Every so often, a government official manages to condense the gap between policy and gritty reality into a single, eyebrow-raising remark. The latest addition to this unofficial hall of fame: Cuba’s now-former minister of labor and social security, Marta Elena Feitó Cabrera. As reported by The Associated Press, Feitó told a committee of Cuba’s National Assembly that the people many have seen begging or rummaging through trash in Havana are merely “disguised as beggars.” The implication? If you look closely—at their hands, at the clothes they wear—poverty itself is just a sort of elaborate street performance.

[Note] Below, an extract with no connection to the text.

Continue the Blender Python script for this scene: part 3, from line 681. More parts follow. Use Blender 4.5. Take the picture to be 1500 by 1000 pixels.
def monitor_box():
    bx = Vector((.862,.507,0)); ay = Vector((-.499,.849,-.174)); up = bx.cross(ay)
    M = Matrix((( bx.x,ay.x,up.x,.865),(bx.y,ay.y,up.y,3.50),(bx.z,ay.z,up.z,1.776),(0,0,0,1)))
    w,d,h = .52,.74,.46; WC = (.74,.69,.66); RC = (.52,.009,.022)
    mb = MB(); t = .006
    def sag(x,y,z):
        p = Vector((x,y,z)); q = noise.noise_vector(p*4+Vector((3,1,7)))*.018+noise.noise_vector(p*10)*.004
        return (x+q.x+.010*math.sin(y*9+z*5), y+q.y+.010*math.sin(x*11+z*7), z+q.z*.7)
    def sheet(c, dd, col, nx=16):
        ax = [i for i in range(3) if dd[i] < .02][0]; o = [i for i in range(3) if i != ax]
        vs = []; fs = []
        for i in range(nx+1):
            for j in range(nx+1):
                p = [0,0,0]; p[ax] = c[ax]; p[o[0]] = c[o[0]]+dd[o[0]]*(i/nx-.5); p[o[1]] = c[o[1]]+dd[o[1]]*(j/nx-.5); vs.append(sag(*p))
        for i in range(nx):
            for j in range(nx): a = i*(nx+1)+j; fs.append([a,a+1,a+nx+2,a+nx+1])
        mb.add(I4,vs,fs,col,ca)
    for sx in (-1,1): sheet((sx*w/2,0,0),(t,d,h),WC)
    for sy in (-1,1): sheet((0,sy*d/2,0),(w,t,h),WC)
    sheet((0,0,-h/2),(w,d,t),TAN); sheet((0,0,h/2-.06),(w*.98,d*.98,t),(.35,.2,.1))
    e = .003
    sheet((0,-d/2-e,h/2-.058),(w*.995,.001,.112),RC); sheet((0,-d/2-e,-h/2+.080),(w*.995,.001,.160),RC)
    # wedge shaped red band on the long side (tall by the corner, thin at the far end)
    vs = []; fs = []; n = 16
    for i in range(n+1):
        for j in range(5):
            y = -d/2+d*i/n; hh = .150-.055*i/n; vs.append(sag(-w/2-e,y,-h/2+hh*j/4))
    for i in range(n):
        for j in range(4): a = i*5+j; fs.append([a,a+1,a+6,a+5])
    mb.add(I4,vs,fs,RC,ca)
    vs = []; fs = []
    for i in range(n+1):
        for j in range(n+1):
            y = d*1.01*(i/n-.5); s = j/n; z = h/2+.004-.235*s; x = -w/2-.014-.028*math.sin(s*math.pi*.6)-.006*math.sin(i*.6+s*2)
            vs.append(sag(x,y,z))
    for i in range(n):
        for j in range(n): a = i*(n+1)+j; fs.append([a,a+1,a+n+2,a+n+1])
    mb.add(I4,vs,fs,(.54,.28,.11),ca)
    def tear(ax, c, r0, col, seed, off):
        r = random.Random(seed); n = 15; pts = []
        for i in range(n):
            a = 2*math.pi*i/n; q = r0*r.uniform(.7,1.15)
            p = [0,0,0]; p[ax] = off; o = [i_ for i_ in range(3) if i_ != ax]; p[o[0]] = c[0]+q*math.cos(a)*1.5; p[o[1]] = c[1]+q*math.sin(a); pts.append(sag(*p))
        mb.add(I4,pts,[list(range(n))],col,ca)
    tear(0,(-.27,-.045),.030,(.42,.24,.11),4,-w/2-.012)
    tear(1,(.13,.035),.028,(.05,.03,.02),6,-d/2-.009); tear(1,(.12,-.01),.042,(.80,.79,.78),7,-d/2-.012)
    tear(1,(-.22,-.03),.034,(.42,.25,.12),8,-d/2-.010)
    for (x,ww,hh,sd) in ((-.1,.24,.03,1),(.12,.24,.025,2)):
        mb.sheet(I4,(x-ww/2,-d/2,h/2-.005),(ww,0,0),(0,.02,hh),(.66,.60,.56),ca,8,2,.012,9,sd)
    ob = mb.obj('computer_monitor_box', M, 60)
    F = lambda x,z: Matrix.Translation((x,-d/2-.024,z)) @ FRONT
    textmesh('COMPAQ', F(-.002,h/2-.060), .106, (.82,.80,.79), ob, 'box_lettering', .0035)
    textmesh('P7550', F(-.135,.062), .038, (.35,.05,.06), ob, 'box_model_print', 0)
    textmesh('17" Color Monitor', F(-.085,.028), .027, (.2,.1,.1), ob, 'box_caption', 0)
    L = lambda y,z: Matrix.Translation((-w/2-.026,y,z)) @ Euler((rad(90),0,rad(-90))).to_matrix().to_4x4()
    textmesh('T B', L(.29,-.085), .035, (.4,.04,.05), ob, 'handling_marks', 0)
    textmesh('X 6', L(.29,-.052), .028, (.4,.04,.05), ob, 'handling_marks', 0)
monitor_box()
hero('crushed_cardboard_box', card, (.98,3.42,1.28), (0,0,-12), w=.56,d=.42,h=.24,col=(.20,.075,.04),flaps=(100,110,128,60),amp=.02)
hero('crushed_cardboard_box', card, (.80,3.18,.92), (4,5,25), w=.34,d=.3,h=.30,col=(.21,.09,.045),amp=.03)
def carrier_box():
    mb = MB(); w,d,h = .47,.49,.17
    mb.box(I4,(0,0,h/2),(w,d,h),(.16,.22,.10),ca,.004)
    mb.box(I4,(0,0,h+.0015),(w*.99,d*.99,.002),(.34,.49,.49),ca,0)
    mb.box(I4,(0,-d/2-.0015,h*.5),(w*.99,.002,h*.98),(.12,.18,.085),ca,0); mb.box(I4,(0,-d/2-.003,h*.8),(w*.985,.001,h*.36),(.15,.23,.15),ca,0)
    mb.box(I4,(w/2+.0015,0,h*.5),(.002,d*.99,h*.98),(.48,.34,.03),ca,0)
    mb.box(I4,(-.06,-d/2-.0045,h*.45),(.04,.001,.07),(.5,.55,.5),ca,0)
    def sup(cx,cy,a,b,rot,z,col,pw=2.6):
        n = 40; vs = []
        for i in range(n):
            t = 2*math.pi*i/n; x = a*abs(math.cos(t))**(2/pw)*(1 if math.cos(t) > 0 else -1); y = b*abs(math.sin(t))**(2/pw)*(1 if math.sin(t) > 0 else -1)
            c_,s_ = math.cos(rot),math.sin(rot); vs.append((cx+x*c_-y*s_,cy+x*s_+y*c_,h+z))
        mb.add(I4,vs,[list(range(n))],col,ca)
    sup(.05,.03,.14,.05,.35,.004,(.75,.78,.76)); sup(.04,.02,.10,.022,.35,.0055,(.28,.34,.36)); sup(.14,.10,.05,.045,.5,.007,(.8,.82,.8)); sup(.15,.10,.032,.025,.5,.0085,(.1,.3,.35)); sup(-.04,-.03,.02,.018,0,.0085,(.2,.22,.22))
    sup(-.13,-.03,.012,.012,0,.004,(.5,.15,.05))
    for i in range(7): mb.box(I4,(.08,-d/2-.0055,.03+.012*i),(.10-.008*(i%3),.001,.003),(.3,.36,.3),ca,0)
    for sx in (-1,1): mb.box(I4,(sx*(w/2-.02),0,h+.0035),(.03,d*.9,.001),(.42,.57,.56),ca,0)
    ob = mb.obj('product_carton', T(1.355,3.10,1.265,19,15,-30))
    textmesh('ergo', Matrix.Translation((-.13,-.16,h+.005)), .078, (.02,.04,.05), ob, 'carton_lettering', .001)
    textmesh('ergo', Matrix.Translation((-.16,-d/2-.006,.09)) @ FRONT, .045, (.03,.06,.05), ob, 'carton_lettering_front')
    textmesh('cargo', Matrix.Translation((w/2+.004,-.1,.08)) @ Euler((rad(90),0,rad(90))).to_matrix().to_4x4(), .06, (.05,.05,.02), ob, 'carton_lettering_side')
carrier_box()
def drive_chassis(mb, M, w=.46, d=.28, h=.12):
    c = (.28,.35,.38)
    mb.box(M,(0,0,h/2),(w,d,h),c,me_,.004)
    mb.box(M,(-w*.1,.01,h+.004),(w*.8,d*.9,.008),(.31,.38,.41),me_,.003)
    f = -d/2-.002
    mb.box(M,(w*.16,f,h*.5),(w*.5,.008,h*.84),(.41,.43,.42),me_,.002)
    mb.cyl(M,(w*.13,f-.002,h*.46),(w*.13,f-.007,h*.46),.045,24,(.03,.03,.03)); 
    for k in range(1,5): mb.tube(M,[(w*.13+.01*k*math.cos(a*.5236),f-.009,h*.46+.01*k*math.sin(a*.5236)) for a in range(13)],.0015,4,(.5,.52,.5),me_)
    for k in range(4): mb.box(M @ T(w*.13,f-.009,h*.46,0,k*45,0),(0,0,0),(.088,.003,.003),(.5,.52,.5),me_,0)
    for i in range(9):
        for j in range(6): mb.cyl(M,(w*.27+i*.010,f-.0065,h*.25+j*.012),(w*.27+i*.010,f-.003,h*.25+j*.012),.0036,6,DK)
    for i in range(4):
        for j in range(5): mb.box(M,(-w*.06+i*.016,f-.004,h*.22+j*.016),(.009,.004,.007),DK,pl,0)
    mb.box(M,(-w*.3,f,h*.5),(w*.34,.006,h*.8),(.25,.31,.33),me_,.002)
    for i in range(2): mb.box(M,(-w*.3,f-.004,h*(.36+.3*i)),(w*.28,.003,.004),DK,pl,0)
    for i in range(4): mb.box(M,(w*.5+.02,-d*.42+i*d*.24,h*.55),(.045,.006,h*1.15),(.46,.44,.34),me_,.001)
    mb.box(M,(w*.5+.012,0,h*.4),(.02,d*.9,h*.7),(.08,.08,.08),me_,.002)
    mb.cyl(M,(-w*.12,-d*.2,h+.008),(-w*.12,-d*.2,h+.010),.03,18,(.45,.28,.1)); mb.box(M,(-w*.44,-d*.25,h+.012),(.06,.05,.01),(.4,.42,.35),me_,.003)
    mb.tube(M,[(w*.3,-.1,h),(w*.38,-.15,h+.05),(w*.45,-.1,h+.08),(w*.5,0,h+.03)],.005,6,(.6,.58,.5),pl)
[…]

Scenes from Havana, Explained Away
In a detail outlined by AP, Feitó asserted to lawmakers that, “In Cuba there are no beggars.” She elaborated by claiming those who appear to be homeless are simply dressed for the part, their allegedly clean hands or decent clothes tipping off their true status. This wasn’t a slip of the tongue: she doubled down, suggesting that people cleaning windshields at intersections do so only to fuel a drinking habit. For the dumpster divers—elderly Cubans in particular—Feitó alleged they scavenge to resell materials, conveniently dodging taxes along the way.
Officials familiar with the sharp rise in visible hardship since 2020 might have a hard time squaring this assessment with daily life on the island. Footage frequently reviewed in international coverage, and now echoed even on Cuban streets, has made familiar the sight of pensioners digging through dumpsters and cleaning car windows for tips. The Associated Press notes that until relatively recently, visible homelessness and begging were rare in Cuba, thanks to a social safety net that has now grown threadbare.
A Reality Check from All Sides
Reaction from the public and government was as swift as it was unflattering. Without mentioning Feitó by name, President Miguel Díaz-Canel criticized the comments on his X account, contending that “the lack of sensitivity in addressing vulnerability is highly questionable,” and reiterating the revolutionary ethos of leaving no one behind. By Tuesday, Feitó had “acknowledged her errors and submitted her resignation,” according to a statement from the Cuban Presidency cited in the AP report.
The source also documents that Cuba is in the grips of its toughest economic predicament in decades. The government itself announced that GDP declined 1.1% in 2024 alone, and has contracted a striking 11% over the last five years. The practical fallout of this downturn isn’t hard to spot: a retiree’s pension amounts to about 2,000 pesos per month—roughly $5 in the island’s informal market, which, as Enrique Guillén, a Havana resident, observed, doesn’t even cover a carton of eggs. “They are elderly people who count on a pension that does not exist. They cannot even buy a carton of eggs. It is the reality we are living in Cuba,” Guillén lamented in remarks AP highlighted.
So, in a place where pensions no longer buy basic staples and the economic slide is well-documented, does the notion of widespread playacting hold up? One wonders if those erecting this narrative truly believe that people opt to dig through trash for recreation—or if such claims are simply easier to repeat than to reckon with the reality outside the Assembly windows.
When Disguise Becomes Doctrine
Attributing poverty to mischief, make-believe, or crafty entrepreneurship is not a move unique to Cuban officials—though Feitó’s particular flavor of denial has its own flair. As the AP chronicles, the “disguises” on Havana’s streets tell a story of hardship, not of elaborate deception. When the social safety net frays, the temptation to patch it up with words and wishful thinking appears strong.
But does describing visible poverty as performance achieve anything but further eroding trust? Imagine a city official in Portland, confronted with evidence of neighbors sleeping in vehicles, declaring them enthusiastic van-dwellers on vacation. Would that convince anyone, or even fool the speaker?
Language—especially when coming from those in power—can reframe problems, assign blame, or momentarily distort the public perception. Yet an empty plate or an outstretched hand rarely cares for semantics. With food prices outpacing incomes and remittances from abroad now essential for survival, as noted throughout the AP’s coverage, the popularity of “disguising” hunger seems less a trend than a tragic necessity.
Denial as Policy—A Familiar Mask
All irony aside, Feitó’s remarks and resignation reflect a moment when official narrative collides headlong with daily reality. When the promise of leaving no one behind translates, in practice, to denying those trailing furthest behind even exist, the disconnect grows impossible to ignore.
Is it easier, in the end, to mask social vulnerability with official statements than to confront the cost of lost economic ground—if only to keep the old slogans afloat? If so, one could almost admire the consistency of the performance. But one still wonders: would a carton of eggs be easier to procure with the right costume, or only with the political will to see—and address—the poverty in plain sight?